As techno-nationalism takes root throughout the world’s major economies, the overall pace of technological development is likely to slow. The scientific breakthroughs propelling the AI revolution have largely emerged from an open, interdependent innovation ecosystem, driven by cross-border collaboration, fluid talent flows, and shared scientific norms. But that model is now under pressure. A more fragmented and securitized system is taking shape, one in which governments are increasingly willing to sacrifice efficiency and openness in favor of control, resilience, and geopolitical leverage. As states reassert strategic oversight over emerging technologies, friction is rising not only between rivals but also among allies, threatening to stall the kind of foundational research that thrives on openness and exchange.

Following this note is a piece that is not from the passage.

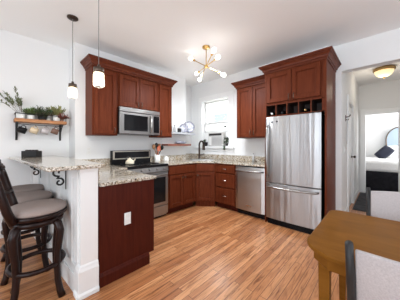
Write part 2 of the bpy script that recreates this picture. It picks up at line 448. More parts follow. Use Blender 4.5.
# door casings and baseboards
b = MB()
for y0, y1 in ((HD0-.10, HD0), (HD1, HD1+.10)): b.box(HX, HX+.022, y0, y1, 0, 2.05)
b.box(HX, HX+.022, HD0-.10, HD1+.10, 2.05, 2.16)
struct(b.build('trim_1', 'white', bevel=.004))
b = MB()
b.box(DX0-.10, DX0, 6.575, 6.6, 0, 2.04); b.box(DX1, DX1+.10, 6.575, 6.6, 0, 2.04); b.box(DX0-.10, DX1+.10, 6.575, 6.6, 2.04, 2.16)
b.box(DX0-.12, DX1+.12, 6.56, 6.6, 2.16, 2.185)
struct(b.build('trim_2', 'white', bevel=.004))
b = MB()
b.box(HX, HX+.018, YH+.02, HD0-.10, 0, .14); b.box(HX, HX+.018, HD1+.10, 6.575, 0, .14)
struct(b.build('baseboard_hall', 'white', bevel=.004))
b = MB(); b.box(XO, XO+.018, -2.6, 0.36, 0, .14); struct(b.build('baseboard_left', 'white', bevel=.004))
# hall door standing in its frame
d = struct(MB().box(HX-.06, HX-.02, HD0+.005, HD1-.005, .01, 2.04).build('door_1', 'white', bevel=.003))
mt = face((HX-.02, HD0, 0), (0, 1, 0), (1, 0, 0))
for z0, z1 in ((.2, .95), (1.1, 1.9)):
    for u0, u1 in ((.10, .36), (.44, .70)):
        shaker(mt, u0, u1, z0, z1, 0, .012, .03).build('door_panel', 'white', d)
q = MB(); q.lathe([(.025, 0), (.025, .006), (.009, .01), (.009, .04), (.026, .05), (.028, .065), (.015, .078)], (HX-.02, HD1-.07, 1.0), 14, (1, 0, 0))
q.build('door_knob', 'bronze', d)

# ---------------------------------------------------------------- kitchen window
win = MB()
YI = YW+.13           # plane of the sashes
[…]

There is, however, likely to be a great deal of innovation in governance and international partnerships as countries look to insulate themselves from the United States and China. Tech-savvy states will seek to build influence through domestic technology policies that are attractive to small and mid-sized nations looking for more targeted and pragmatic approaches to digital governance that are easier to copy and adapt than the broad, complex standards offered by the EU. Australia’s eSafety commissioner, for example, is part of a dedicated agency tackling harms such as cyberbullying and image-based abuse that has become a model for the development of online safety frameworks in New Zealand, Fiji, Singapore, and the U.K. Tokyo has exerted influence both through the Hiroshima AI Process—an international effort to promote safe, secure, and trustworthy AI launched by the G-7 in May 2023—and its proposed AI regulations, which do not try to address the full spectrum of risks but rather concentrate on pragmatic outcomes and economic opportunity.
Groupings of states will also leverage emerging technologies and AI to strengthen regional cooperation. ASEAN, for example, is developing a regional AI framework that standardizes governance policies across member states, with the goal of balancing AI adoption with regulatory oversight and preventing dominance in the market by Chinese or U.S. actors. Latin American nations are collaborating on AI ethics guidelines tailored to their socioeconomic contexts, ensuring that AI development aligns with national interests.

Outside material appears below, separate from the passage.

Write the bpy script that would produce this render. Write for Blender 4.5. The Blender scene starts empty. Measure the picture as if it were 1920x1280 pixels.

The Trump administration’s international tech strategy is driven by a clear conviction: that the United States must win the AI race, dominate digital infrastructure, and enforce rules that serve its own national and commercial interests, even if it must act alone. But this pursuit of unilateral dominance is likely to backfire. Rather than securing U.S. leadership, it will accelerate techno-nationalism, deepen AI and cyber rivalries, and fracture the digital alliances that have underpinned U.S. influence for decades. Supremacy without partnership is brittle, and coercion, however effective in the short term, rarely builds a future worth leading.